Lines containing the string "scene" are to be collected in full.
= = = =
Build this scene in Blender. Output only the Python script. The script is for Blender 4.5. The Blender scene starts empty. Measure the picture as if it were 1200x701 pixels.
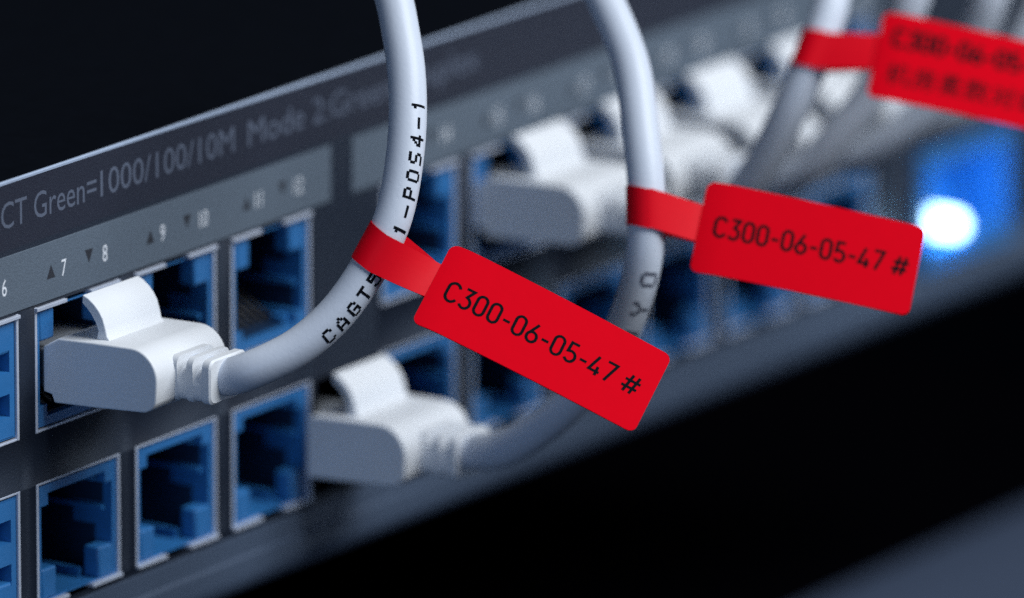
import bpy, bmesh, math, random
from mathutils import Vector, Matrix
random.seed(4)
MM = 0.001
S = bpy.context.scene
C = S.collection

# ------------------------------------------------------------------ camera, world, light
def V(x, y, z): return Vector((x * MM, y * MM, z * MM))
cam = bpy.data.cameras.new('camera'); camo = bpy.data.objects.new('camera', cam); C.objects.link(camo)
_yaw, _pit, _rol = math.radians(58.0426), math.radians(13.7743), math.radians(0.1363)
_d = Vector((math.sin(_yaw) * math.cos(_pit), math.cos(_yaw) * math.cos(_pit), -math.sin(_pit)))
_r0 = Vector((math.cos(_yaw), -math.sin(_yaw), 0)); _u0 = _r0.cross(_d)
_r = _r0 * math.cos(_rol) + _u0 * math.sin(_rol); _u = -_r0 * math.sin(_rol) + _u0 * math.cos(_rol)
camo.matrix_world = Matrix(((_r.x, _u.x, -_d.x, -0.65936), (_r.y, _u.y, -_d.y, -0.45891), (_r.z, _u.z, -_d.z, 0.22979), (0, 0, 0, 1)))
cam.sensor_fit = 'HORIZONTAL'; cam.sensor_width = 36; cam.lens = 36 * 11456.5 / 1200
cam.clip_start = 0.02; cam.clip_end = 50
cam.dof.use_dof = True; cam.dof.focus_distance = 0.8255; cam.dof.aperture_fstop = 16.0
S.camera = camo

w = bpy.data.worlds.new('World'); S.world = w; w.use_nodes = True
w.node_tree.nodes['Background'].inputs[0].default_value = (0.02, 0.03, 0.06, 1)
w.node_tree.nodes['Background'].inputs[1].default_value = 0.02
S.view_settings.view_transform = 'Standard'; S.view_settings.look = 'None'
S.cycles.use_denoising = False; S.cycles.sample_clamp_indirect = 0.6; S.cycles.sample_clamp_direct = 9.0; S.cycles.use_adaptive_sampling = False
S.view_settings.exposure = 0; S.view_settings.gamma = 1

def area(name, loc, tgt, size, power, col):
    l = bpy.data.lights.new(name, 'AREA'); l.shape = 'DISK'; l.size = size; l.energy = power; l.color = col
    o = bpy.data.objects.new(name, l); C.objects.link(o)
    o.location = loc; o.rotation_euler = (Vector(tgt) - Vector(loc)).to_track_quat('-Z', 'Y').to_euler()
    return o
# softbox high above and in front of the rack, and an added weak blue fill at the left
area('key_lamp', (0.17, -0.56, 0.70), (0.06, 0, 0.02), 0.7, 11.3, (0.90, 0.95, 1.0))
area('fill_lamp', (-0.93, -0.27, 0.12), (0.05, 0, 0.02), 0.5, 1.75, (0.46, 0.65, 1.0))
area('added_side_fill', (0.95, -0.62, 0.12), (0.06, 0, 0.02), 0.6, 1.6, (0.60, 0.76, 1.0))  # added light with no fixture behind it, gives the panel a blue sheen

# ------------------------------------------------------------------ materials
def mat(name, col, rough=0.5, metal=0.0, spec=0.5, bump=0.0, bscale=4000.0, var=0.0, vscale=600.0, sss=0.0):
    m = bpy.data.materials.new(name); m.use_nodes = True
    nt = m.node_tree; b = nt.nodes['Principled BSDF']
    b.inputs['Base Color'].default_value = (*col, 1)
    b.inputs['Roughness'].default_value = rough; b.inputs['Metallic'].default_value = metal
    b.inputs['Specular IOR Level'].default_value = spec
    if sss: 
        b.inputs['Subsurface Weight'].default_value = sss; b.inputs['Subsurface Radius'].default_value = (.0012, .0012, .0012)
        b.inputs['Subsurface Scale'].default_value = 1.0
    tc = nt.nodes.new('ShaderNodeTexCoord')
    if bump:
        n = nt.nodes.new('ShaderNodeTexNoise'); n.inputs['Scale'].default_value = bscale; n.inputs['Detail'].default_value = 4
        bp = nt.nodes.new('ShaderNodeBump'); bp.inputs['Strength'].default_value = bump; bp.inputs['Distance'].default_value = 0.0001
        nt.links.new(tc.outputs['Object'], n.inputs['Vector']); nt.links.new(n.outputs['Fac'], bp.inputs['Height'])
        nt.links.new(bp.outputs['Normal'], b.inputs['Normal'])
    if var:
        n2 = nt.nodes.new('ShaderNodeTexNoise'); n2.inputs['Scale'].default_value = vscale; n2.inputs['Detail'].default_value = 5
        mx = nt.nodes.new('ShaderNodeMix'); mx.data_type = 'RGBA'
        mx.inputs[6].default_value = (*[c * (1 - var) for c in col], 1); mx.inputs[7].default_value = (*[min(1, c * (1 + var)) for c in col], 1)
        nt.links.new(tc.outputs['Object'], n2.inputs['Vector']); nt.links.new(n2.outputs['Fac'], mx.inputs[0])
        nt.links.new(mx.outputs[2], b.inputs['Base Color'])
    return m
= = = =
Response to the exercise:
Build this scene in Blender. Output only the Python script. The script is for Blender 4.5. The Blender scene starts empty. Measure the picture as if it were 1200x701 pixels.
S = bpy.context.scene